Cuando Jesús se refería a su Padre que está en los cielos, no hablaba de un Dios lejano, que se desentiende de nosotros. Expresaba más bien la trascendencia de un Dios que no se identifica con el mundo.
“Aquel día muchos me dirán: Señor, ¿no hemos profetizado en tu nombre, no hemos echado demonios o hecho milagros en tu nombre? Entonces, yo les diré: No os conozco, alejaos de mí”. La referencia a “aquel día”, formulada de manera tan solemne, nos pone cara acara con el Juez escatológico del final de los tiempos. Son, por eso, palabras para ser tomadas absolutamente en serio. Dios tendrá un día la última palabra. Sería triste que la constatación final fuera que, presumiendo de haber seguido y actuando en nombre del Dios que es amor, recibiéramos el reproche del “no os conozco”.

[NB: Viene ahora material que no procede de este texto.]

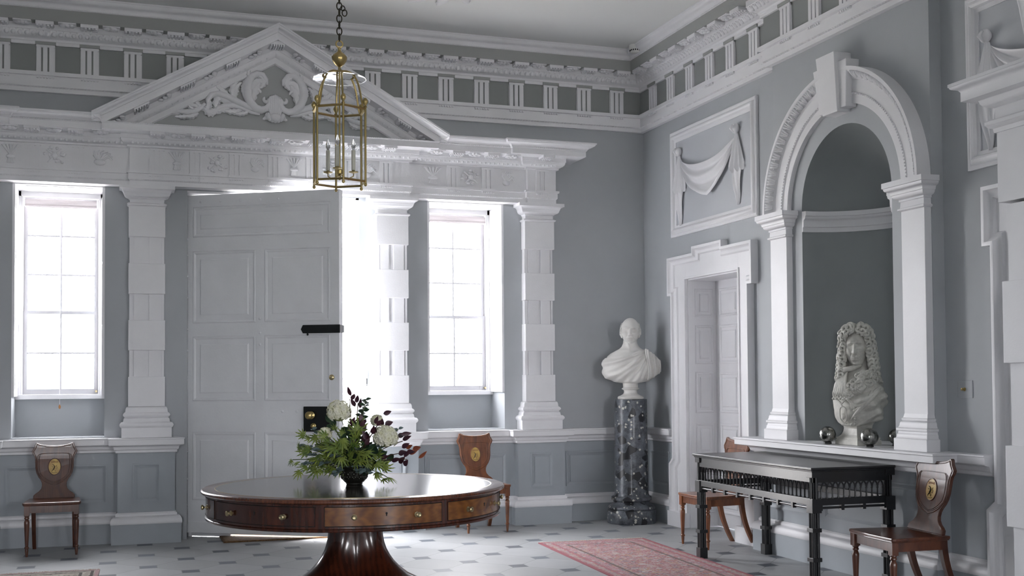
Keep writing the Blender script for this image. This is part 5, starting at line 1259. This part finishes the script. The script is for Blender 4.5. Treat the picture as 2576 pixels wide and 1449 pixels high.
# ------------------------------------------------------------------ busts
def head_mesh(s, Rz, Rx, loc, nu=128, nv=110, sx=1):
    """shaped head: brow, sockets, lids, nose, lips, chin, cheeks, jaw; faces -y, centre of the skull at the origin, s = face height scale"""
    def g(x, z, cx, cz, sx, sz): return math.exp(-((x - cx) / sx) ** 2 - ((z - cz) / sz) ** 2)
    def ga(v, c, lo, hi): return math.exp(-((v - c) / (hi if v > c else lo)) ** 2)
    q = MB(); vs = []
    for j in range(nv + 1):
        t_ = PI * j / nv
        for i in range(nu):
            a = 2 * PI * i / nu; x = sin(t_) * sin(a); y = -sin(t_) * cos(a); z = cos(t_)
            X, Y, Z = x * .078 * sx, y * .098, z * .122
            if y < 0: Y = -.098 * abs(y) ** .82
            if z < 0:
                k = -z; X *= 1 - .26 * k ** 1.6; Y = Y * (1 - .05 * k) if y < 0 else Y * (1 - .42 * k)
            if z > 0 and y > 0: Y *= 1.06
            f = min(1, max(0, -y) * 1.5)
            u = X / sx; A = abs(u); d = 0
            if y < .1:
                # nose: ridge growing to the tip, sharp underside
                rz = max(0, min(1, (.026 - Z) / .056)); under = 1 if Z > -.030 else math.exp(-((Z + .030) / .0055) ** 2)
                if Z < .034: d += (.006 + .024 * rz) * math.exp(-(u / (.0065 + .0045 * rz)) ** 2) * under * (1 if Z < .02 else max(0, (.034 - Z) / .014))
                d += .010 * g(A, Z, .0115, -.0275, .0055, .0065)
                d -= .027 * math.exp(-((A - .029) / .0150) ** 2) * ga(Z, .010, .0125, .0105)
                d += .0165 * g(A, Z, .030, .0075, .0100, .0058) - .005 * g(A, Z, .030, .0070, .0110, .0013)
                d += .0060 * g(A, Z, .031, .0160, .013, .0024) - .004 * g(A, Z, .031, -.004, .013, .003)
                d += .0125 * math.exp(-((A - .028) / .022) ** 2) * ga(Z, .0295, .0055, .012) - .004 * g(u, Z, 0, .036, .012, .008)
                d += .0085 * math.exp(-(u / .021) ** 2) * ga(Z, -.0575, .0035, .006) + .0095 * math.exp(-(u / .018) ** 2) * ga(Z, -.0680, .006, .0035) - .006 * g(u, Z, 0, -.0625, .023, .0020)
                d -= .007 * g(u, Z, 0, -.079, .020, .006) + .004 * g(u, Z, 0, -.046, .0045, .007)
                d += .015 * g(u, Z, 0, -.098, .022, .013)
                d += .008 * g(A, Z, .046, -.018, .018, .016) - .006 * math.exp(-((A - .020 - (-.03 - Z) * .45) / .0045) ** 2) * (1 if -.066 < Z < -.030 else 0) - .005 * g(A, Z, .045, -.055, .014, .022)
            Y -= d * f
            vs.append((X, Y, Z))
    fs = [(j * nu + i, j * nu + (i + 1) % nu, (j + 1) * nu + (i + 1) % nu, (j + 1) * nu + i) for j in range(nv) for i in range(nu)]
    q.add(vs, fs)
    for sd in (-1, 1):      # ears
        q.ell((sd * .078 * sx, .010, -.010), (.010, .018, .030), 12, 8); q.tube([(sd * (.078 * sx + .006), .012 + .014 * cos(a), -.006 + .024 * sin(a)) for a in [2 * PI * i / 12 for i in range(12)]], .004, 6, closed=True)
    q.xf(Matrix.Translation(loc) @ Matrix.Rotation(Rz, 4, 'Z') @ Matrix.Rotation(Rx, 4, 'X') @ Matrix.Scale(s, 4))
    return q
def remesh(o, size, smooth=3, fac=.5):
    m = o.modifiers.new('remesh', 'REMESH'); m.mode = 'VOXEL'; m.voxel_size = size; m.use_smooth_shade = True
    if smooth: k = o.modifiers.new('smooth', 'SMOOTH'); k.iterations = smooth; k.factor = fac

# bust of a bald man in a toga
t = E('marble_bust', (KX, KY, 1.252), 'white marble bust of a bald man in a toga on the speckled column', 'bust')
q = MB(); q.lathe([(0, 1.252), (.128, 1.252), (.132, 1.258), (.132, 1.272), (.122, 1.282), (.10, 1.290), (.075, 1.305), (.066, 1.325), (.070, 1.345), (.088, 1.353), (.09, 1.362), (.075, 1.372), (.08, 1.42), (0, 1.42)], 40, (KX, KY, 0)); B('socle', q, MARBLE, t, smooth=40)
RZ = math.radians(-18)
def tr(p): # bust local (front = -y) -> world
    c, s = cos(RZ), sin(RZ); return (KX + p[0] * c - p[1] * s, KY + p[0] * s + p[1] * c, p[2])
HC1 = (KX - .005, KY - .02, 1.942)
q = head_mesh(1.13, RZ + math.radians(-8), math.radians(2), HC1, sx=1.12)
SEC = [(1.412, .03, .03, .03), (1.416, .085, .085, .07), (1.43, .160, .150, .100), (1.46, .218, .205, .125), (1.50, .262, .248, .135), (1.55, .280, .272, .14), (1.60, .274, .285, .14), (1.65, .256, .275, .132), (1.69, .232, .248, .12), (1.72, .198, .208, .105), (1.745, .150, .158, .096), (1.765, .112, .118, .088), (1.785, .088, .092, .083), (1.82, .072, .074, .078), (1.86, .067, .069, .076), (1.93, .064, .066, .070)]
def sec(z):
    for (z0, *a), (z1, *b) in zip(SEC, SEC[1:]):
        if z <= z1: k = max(0, (z - z0) / (z1 - z0)); return [p + (r_ - p) * k for p, r_ in zip(a, b)]
    return SEC[-1][1:]
def surf(an, z, off=0, clav=True):
    wl, wr, d = sec(z); x = cos(an); w = wr if x > 0 else wl
    dd = d
    if off == 0 and sin(an) < 0:    # collar bones, hollow of the throat, neck tendons
        px = w * x; dd += .008 * math.exp(-((z - 1.742 - .10 * abs(px)) / .010) ** 2) * (1 if abs(px) > .012 else 0) - .010 * math.exp(-(px / .016) ** 2 - ((z - 1.745) / .018) ** 2)
        if z > 1.74: dd += .007 * math.exp(-((abs(px) - .012 - (z - 1.745) * .30) / .010) ** 2)
    return tr(((w + off) * x, (dd + off) * sin(an) + .012 * (z - 1.6) * 2, z))
q.grid(lambda u, v: surf(2 * PI * u, 1.412 + (1.93 - 1.412) * v), 72, 60)
B('body', q, MARBLE, t, smooth=180)
q = MB()
def drape(u, v):
    an = PI * 2 * u; wl, wr, d = sec(1.5)
    xx = cos(an)
    top = 1.672 + .085 * max(0, min(1, (xx + 1) / 1.6)) ** 1.3 
    z = 1.409 + (top - 1.409) * v
    wl, wr, d = sec(z); px = (wr if xx > 0 else wl) * xx
    th = math.atan2(z - 1.76, px - .20); R_ = math.hypot(z - 1.76, px - .20)
    fold = .5 + .5 * sin(th * 17 + 1.5 * sin(R_ * 14)); fold = fold ** 1.6
    edge = min(1, (1 - v) * 12)
    return surf(an, z, .010 + (.020 * fold + .006 * sin(th * 41 + R_ * 9)) * min(1, .35 + R_ * 2.2) * (1 if sin(an) < .3 else .3) * max(.35, edge))
q.grid(drape, 150, 60)
q2 = MB()
def fall(u, v):
    x = .155 + .150 * u; zt2 = 1.762 - .125 * u ** 1.15; zb2 = 1.445 + .085 * u ** 1.4; z = zb2 + (zt2 - zb2) * v
    wl, wr, d = sec(min(z, 1.66)); wr = max(wr, .285); yy = -d * math.sqrt(max(.02, 1 - min(1, x / (wr + .035)) ** 2)) - .022 - .012 * sin(u * 15) * (1 - .4 * v) - .006 * sin(u * 31 + v * 3)
    return tr((x + .010 * sin(v * 5) * (1 - u), yy, z))
q2.grid(fall, 50, 30); o = B('toga', q, MARBLE, t, smooth=180); o = B('toga_shoulder_fall', q2, MARBLE, t, smooth=180)
m = o.modifiers.new('solid', 'SOLIDIFY'); m.thickness = .016; m.offset = -1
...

Lo más curioso y sorprendente del texto anterior es que los reprobados discuten y manifiestan su desacuerdo con el Juez. Pasa lo mismo que en la escena del evangelio de San Mateo, cuanto también el Juez coloca a unos a la derecha y a otros a la izquierda: “¿Cuándo hicimos o dejamos de hacer esto contigo?”. Nuestra vida puede transcurrir como una ilusión hasta el día de la verdad. Cuántos buscan lo espectacular de la religión en lugar de aplicarse humildemente a vivir día a día en la verdad y el amor. No es que Jesús esté en contra de la denuncia profética, tan necesaria siempre, pero nos advierte que podemos pasarnos media vida jugando a profetas, criticando a la sociedad o a la Iglesia en vez de aplicarnos seriamente a construir una sociedad o una Iglesia viva y renovada en nosotros y a nuestro alrededor. San Pablo, ¿recordáis?, decía que podemos tener una fe capaz de mover montañas, pero que si no tenemos amor, no somos nada.
“Quien escucha estas palabras y las pone en práctica se parece al hombre que edifica su casa sobre roca. Aunque vengan las lluvias torrenciales y soplen las tempestades no podrán contra ella, porque está cimentada sobre roca”. Es la misma exigencia de realismo, que prolonga el “escuchar” y el “hacer”. Jesús quiere hombres y mujeres sólidos, que construyen su vida sobre la roca de la Palabra de Dios escuchada y vivida. Sabemos que incluso construcciones espectaculares pueden esconder engaños que, antes o después, salen a la luz: cimientos inconsistentes sobre un suelo movedizo, exceso de arena y carencia de cemento, materiales de mala calidad… Jesús nos invita a preguntarnos qué tipo de casa estamos construyendo. ¿Nuestras opciones son de fachada, en apariencia cristianas, pero en el fondo paganas? ¿Nuestra fe es un compromiso real en el seguimiento de Jesús o un simple y superficial maquillaje?
Es éste un texto que, a veces, leemos en la liturgia de las bodas. ¿Qué clase de cimientos se ponen en los matrimonios para que, en tantos casos, tan pronto se derrumben, y lo que estaba llamado a vivirse como buena-ventura acabe en desventura?